May 29th, 2014 4:59 PM

“Now it’s the president’s call,” host Chris Matthews declared as he opened Wednesday evening’s episode of Hardball with new “bad, very bad” information surrounding the VA scandal from the inspector general’s interim report on the agency.

In a segment joined by fellow MSNBC host Chuck Todd and Derek Bennett of the Iraq and Afghanistan Veterans of America, Matthews posed several questions showing concern for the president “keeping his word” and doing something about the latest details of the scandal:

"Is the president going to do what he made clear he was going to do? Is the commander-in-chief going to issue a command or not?"

In a shocking moment, the tingly-legged host wanted to know if Mr. Obama would continue to “diddle” in asking Shinseki to step down. For weeks now, politicians on both sides of the aisle have expressed concern with the president's lack of urgency about the scandal.

Granted, Matthews hasn't completely changed his tune about the political climate in the nation's capital -- he groused about some “partisan concerns” in the mix here -- but still, the Hardball host he was recognizing that Obama's handling was a liability for him:

"Will he diddle for another couple of days and wait for Shinseki to do something when, in fact, it's an executive decision from the top guy at this point? It's not Shinseki's decision now."

The thrill is probably not gone, but the Hardball host recognizes raw political reality when he sees it. Matthews has to know the VA scandal has traction and can only serve to hurt the president the longer it drags on, especially as we hurtle towards November's crucial midterm elections.

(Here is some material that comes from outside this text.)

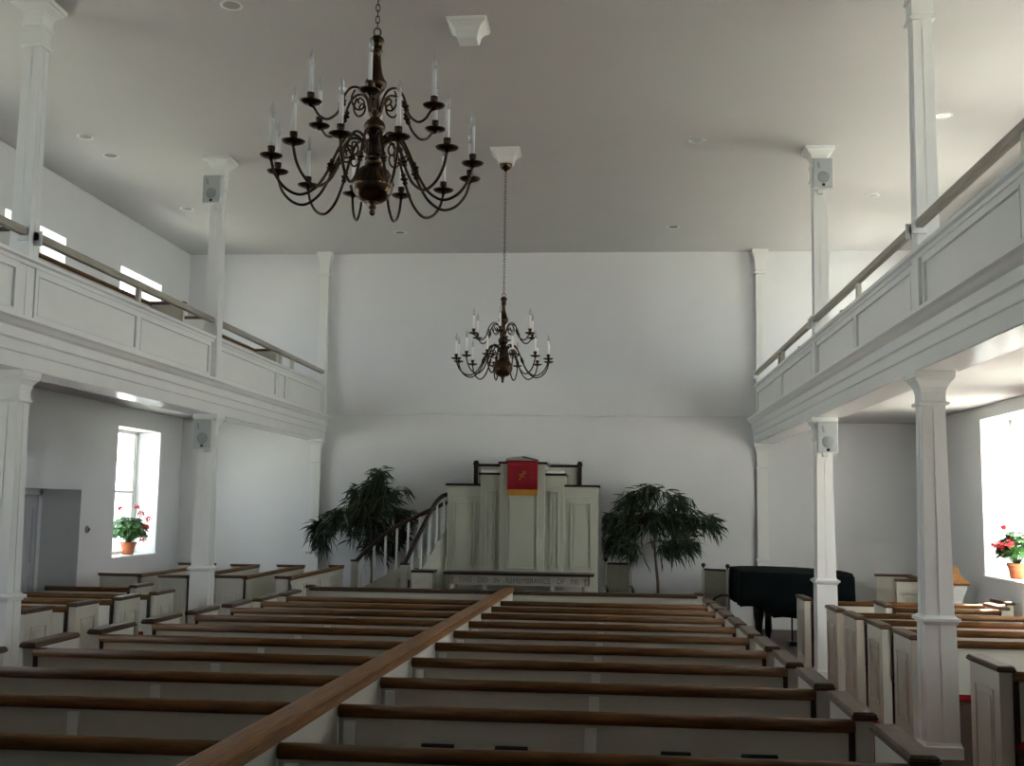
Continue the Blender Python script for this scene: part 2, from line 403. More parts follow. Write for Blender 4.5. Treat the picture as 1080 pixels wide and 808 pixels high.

Read the relevant transcript below:

CHRIS MATTHEWS: Chuck, I think there's something else here, tell me if I'm wrong, it's not just that the agency down the line screwed up. Nobody blames the President particularly for doing that, some do, partisan critics, but they want to believe when the president finds out the problem, like good King Richard the Lionhearted in the old days of television movies when the true king finds out about it, he's going to fix it, and now we have the president diddling for a week. And that's the question. Will he diddle for another couple of days and wait for Shinseki to do something when, in fact, it's an executive decision from the top guy at this point? It's not Shinseki's decision now. This is a crisis of the administration. It's the Presidents decisions if whether he stays or not. Not Shinseki’s.